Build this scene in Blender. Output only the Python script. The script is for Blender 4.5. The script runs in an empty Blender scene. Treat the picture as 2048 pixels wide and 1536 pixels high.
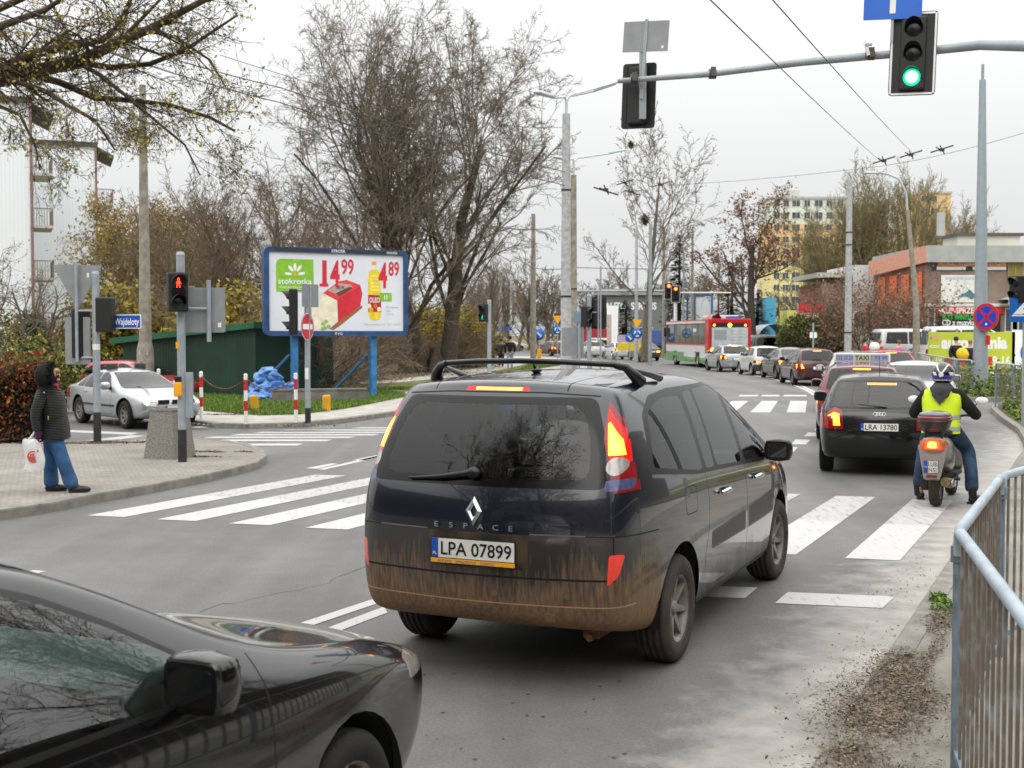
import bpy, bmesh, math, random
import numpy as np
from mathutils import Vector, Matrix
from mathutils.bvhtree import BVHTree
from mathutils.interpolate import poly_3d_calc
PI = math.pi
C = bpy.context.scene.collection
scn = bpy.context.scene
# ------------------------------------------------------------------ camera
FPX, CAMH, VH = 2510.0, 2.03, 669.0
PITCH = math.atan((768 - VH) / FPX)
cd = bpy.data.cameras.new('camera'); cam = bpy.data.objects.new('camera', cd); C.objects.link(cam)
cam.location = (0, 0, CAMH); cam.rotation_euler = (PI / 2 - PITCH, 0, 0)
cd.sensor_width = 36; cd.lens = FPX / 2048 * 36; cd.clip_start = .05; cd.clip_end = 3000
cd.dof.use_dof = True; cd.dof.focus_distance = 9.5; cd.dof.aperture_fstop = 5.0
scn.camera = cam
scn.view_settings.view_transform = 'Standard'; scn.view_settings.look = 'None'
scn.view_settings.gamma = 1; scn.view_settings.exposure = 0.08
# ------------------------------------------------------------------ overcast sky and soft sun
SUN_EL, SUN_AZ = math.radians(38), math.radians(200)
w = bpy.data.worlds.new('World'); scn.world = w; w.use_nodes = True
nt = w.node_tree; nt.nodes.clear()
out = nt.nodes.new('ShaderNodeOutputWorld'); bg = nt.nodes.new('ShaderNodeBackground')
sky = nt.nodes.new('ShaderNodeTexSky'); sky.sky_type = 'NISHITA'; sky.sun_disc = False
sky.sun_elevation = SUN_EL; sky.sun_rotation = SUN_AZ; sky.air_density = 1; sky.dust_density = 4
tc = nt.nodes.new('ShaderNodeTexCoord'); sp = nt.nodes.new('ShaderNodeSeparateXYZ')
rp = nt.nodes.new('ShaderNodeValToRGB'); cs = rp.color_ramp   # cloud deck: brighter towards the zenith
cs.elements[0].position = 0.0; cs.elements[0].color = (5.45, 5.55, 5.6, 1)
cs.elements[1].position = 1.0; cs.elements[1].color = (22.5, 22.3, 22.0, 1)
e = cs.elements.new(.10); e.color = (6.1, 6.2, 6.22, 1)
e = cs.elements.new(.24); e.color = (7.9, 7.95, 7.95, 1)
nz = nt.nodes.new('ShaderNodeTexNoise'); nz.inputs['Scale'].default_value = 1.6; nz.inputs['Detail'].default_value = 4
mr = nt.nodes.new('ShaderNodeMapRange'); mr.inputs[3].default_value = .93; mr.inputs[4].default_value = 1.07
hs = nt.nodes.new('ShaderNodeHueSaturation'); hs.inputs['Saturation'].default_value = .25
mul = nt.nodes.new('ShaderNodeMixRGB'); mul.blend_type = 'MULTIPLY'; mul.inputs[0].default_value = 1
mx = nt.nodes.new('ShaderNodeMixRGB'); mx.inputs[0].default_value = .06
L = nt.links
L.new(tc.outputs['Generated'], sp.inputs[0]); L.new(sp.outputs['Z'], rp.inputs[0])
L.new(tc.outputs['Generated'], nz.inputs['Vector']); L.new(nz.outputs['Fac'], mr.inputs[0])
L.new(rp.outputs[0], mul.inputs[1]); L.new(mr.outputs[0], mul.inputs[2])
L.new(sky.outputs[0], hs.inputs['Color']); L.new(mul.outputs[0], mx.inputs[1]); L.new(hs.outputs[0], mx.inputs[2])
L.new(mx.outputs[0], bg.inputs[0]); bg.inputs[1].default_value = .13; L.new(bg.outputs[0], out.inputs[0])
sd = bpy.data.lights.new('sun', 'SUN'); sd.energy = .6; sd.angle = math.radians(40); sd.color = (1, .97, .92)
so = bpy.data.objects.new('sun', sd); C.objects.link(so)
so.rotation_euler = (PI / 2 - SUN_EL, 0, PI - SUN_AZ)
# ------------------------------------------------------------------ helpers
def G(u, v, z=0.0):
    """ground point seen at pixel (u,v) of the 2048 px photograph"""
    X = (u - 1024) / FPX; U = (768 - v) / FPX
    y = math.cos(PITCH) + U * math.sin(PITCH); zz = -math.sin(PITCH) + U * math.cos(PITCH)
    t = (z - CAMH) / zz
    return Vector((X * t, y * t, z))
def P(u, v, d):
    """point at pixel (u,v), d metres ahead"""
    X = (u - 1024) / FPX; U = (768 - v) / FPX
    y = math.cos(PITCH) + U * math.sin(PITCH); zz = -math.sin(PITCH) + U * math.cos(PITCH)
    return Vector((X * d / y, d, CAMH + zz * d / y))
def lin(h):
    if isinstance(h, str):
        h = [int(h[i:i + 2], 16) / 255 for i in (0, 2, 4)]
    return tuple((c / 12.92 if c <= .04045 else ((c + .055) / 1.055) ** 2.4) for c in h)
_mats = {}
def mat(name, col, rough=.6, metal=0., var=.12, scale=6., bump=0., coat=0., emit=0., spec=.5, col2=None, bscale=None, detail=5, coords='Object', lo=.35, hi=.65):
    if name in _mats: return _mats[name]
    m = bpy.data.materials.new(name); m.use_nodes = True; n = m.node_tree; b = n.nodes['Principled BSDF']
    c = lin(col) if isinstance(col, str) else tuple(col)
    b.inputs['Roughness'].default_value = rough; b.inputs['Metallic'].default_value = metal
    b.inputs['Specular IOR Level'].default_value = spec
    if coat and spec == .5: b.inputs['Specular IOR Level'].default_value = .25
    if coat: b.inputs['Coat Weight'].default_value = coat; b.inputs['Coat Roughness'].default_value = .03
    b.inputs['Base Color'].default_value = (*c, 1)
    if var or col2:
        t = n.nodes.new('ShaderNodeTexCoord'); z = n.nodes.new('ShaderNodeTexNoise')
        z.inputs['Scale'].default_value = scale; z.inputs['Detail'].default_value = detail
        r = n.nodes.new('ShaderNodeValToRGB')
        c2 = (lin(col2) if isinstance(col2, str) else col2) if col2 else tuple(min(1, x * (1 + var)) for x in c)
        c1 = c if col2 else tuple(x * (1 - var) for x in c)
        r.color_ramp.elements[0].color = (*c1, 1); r.color_ramp.elements[1].color = (*c2, 1)
        r.color_ramp.elements[0].position = lo; r.color_ramp.elements[1].position = hi
        n.links.new(t.outputs[coords], z.inputs['Vector']); n.links.new(z.outputs['Fac'], r.inputs[0])
        n.links.new(r.outputs[0], b.inputs['Base Color'])
    if bump:
        t = n.nodes.new('ShaderNodeTexCoord'); z = n.nodes.new('ShaderNodeTexNoise')
        z.inputs['Scale'].default_value = bscale or scale * 4; z.inputs['Detail'].default_value = 6
        bp = n.nodes.new('ShaderNodeBump'); bp.inputs['Strength'].default_value = bump; bp.inputs['Distance'].default_value = .02
        n.links.new(t.outputs[coords], z.inputs['Vector']); n.links.new(z.outputs['Fac'], bp.inputs['Height'])
        n.links.new(bp.outputs[0], b.inputs['Normal'])
    if emit:
        b.inputs['Emission Color'].default_value = (*c, 1); b.inputs['Emission Strength'].default_value = emit; b.inputs['Base Color'].default_value = (*[x * .25 for x in c], 1)
    _mats[name] = m
    return m
def glass(name, tint=(.5, .58, .55), ior=1.45, rough=.0, dirt=0.):
    if name in _mats: return _mats[name]
    m = bpy.data.materials.new(name); m.use_nodes = True; n = m.node_tree; n.nodes.clear()
    o = n.nodes.new('ShaderNodeOutputMaterial'); t = n.nodes.new('ShaderNodeBsdfTransparent'); g = n.nodes.new('ShaderNodeBsdfGlossy')
    t.inputs[0].default_value = (*tint, 1); g.inputs['Roughness'].default_value = rough; g.inputs[0].default_value = (.95, .95, .95, 1)
    f = n.nodes.new('ShaderNodeFresnel'); f.inputs[0].default_value = ior
    x = n.nodes.new('ShaderNodeMixShader'); n.links.new(f.outputs[0], x.inputs[0]); n.links.new(t.outputs[0], x.inputs[1]); n.links.new(g.outputs[0], x.inputs[2])
    last = x
    if dirt:
        d = n.nodes.new('ShaderNodeBsdfDiffuse'); d.inputs[0].default_value = (.25, .23, .2, 1)
        z = n.nodes.new('ShaderNodeTexNoise'); z.inputs['Scale'].default_value = 3; tcn = n.nodes.new('ShaderNodeTexCoord')
        mp = n.nodes.new('ShaderNodeMapRange'); mp.inputs[1].default_value = .35; mp.inputs[2].default_value = .8; mp.inputs[3].default_value = 0; mp.inputs[4].default_value = dirt
        n.links.new(tcn.outputs['Object'], z.inputs['Vector']); n.links.new(z.outputs['Fac'], mp.inputs[0])
        y = n.nodes.new('ShaderNodeMixShader'); n.links.new(mp.outputs[0], y.inputs[0]); n.links.new(x.outputs[0], y.inputs[1]); n.links.new(d.outputs[0], y.inputs[2]); last = y
    n.links.new(last.outputs[0], o.inputs[0]); _mats[name] = m
    return m
def tag(o, label=None, cat=None, group=None, kind=None):
    if label: o['label'] = label
    if cat: o['category'] = cat
    if group: o['group'] = group
    if kind: o['kind'] = kind
    return o
def thing(name, label, cat, loc=(0, 0, 0), rz=0, group=None):
    o = bpy.data.objects.new(name, None); C.objects.link(o); o.empty_display_size = .2
    o.location = loc; o.rotation_euler = (0, 0, rz)
    return tag(o, label, cat, group)
def dup(root, loc, rz=None, label=None, scale=None, group=None):
    r = root.copy(); C.objects.link(r); r.location = loc
    if rz is not None: r.rotation_euler = (0, 0, rz)
    if scale: r.scale = (scale,) * 3 if not isinstance(scale, (tuple, list)) else scale
    if label: r['label'] = label
    if group: r['group'] = group
    for ch in list(root.children):
        c = ch.copy(); C.objects.link(c); c.parent = r
        for g in list(ch.children):
            d = g.copy(); C.objects.link(d); d.parent = c
    return r
def frame(o, u, v):
    """matrix with local x=u, y=v, z=u x v at o"""
    u = Vector(u).normalized(); v = Vector(v).normalized(); n = u.cross(v).normalized(); v = n.cross(u)
    return Matrix(((u.x, v.x, n.x, o[0]), (u.y, v.y, n.y, o[1]), (u.z, v.z, n.z, o[2]), (0, 0, 0, 1)))
def rotz(a): return Matrix.Rotation(a, 4, 'Z')
_tc = {}
def text_geo(s, bold=0.0):
    k = (s, bold)
    if k in _tc: return _tc[k]
    cu = bpy.data.curves.new('t', 'FONT'); cu.body = s; cu.size = 1; cu.offset = bold; cu.resolution_u = 3
    ob = bpy.data.objects.new('t', cu); C.objects.link(ob)
    dg = bpy.context.evaluated_depsgraph_get(); me = bpy.data.meshes.new_from_object(ob.evaluated_get(dg))
    vs = [v.co.copy() for v in me.vertices]; fs = [tuple(p.vertices) for p in me.polygons]
    bpy.data.objects.remove(ob); bpy.data.curves.remove(cu); bpy.data.meshes.remove(me)
    _tc[k] = (vs, fs); return vs, fs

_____

- **What you will do**
Copy each line of the listing that holds the word "scene".

- **Complete answer**
Build this scene in Blender. Output only the Python script. The script is for Blender 4.5. The script runs in an empty Blender scene. Treat the picture as 2048 pixels wide and 1536 pixels high.
C = bpy.context.scene.collection
scn = bpy.context.scene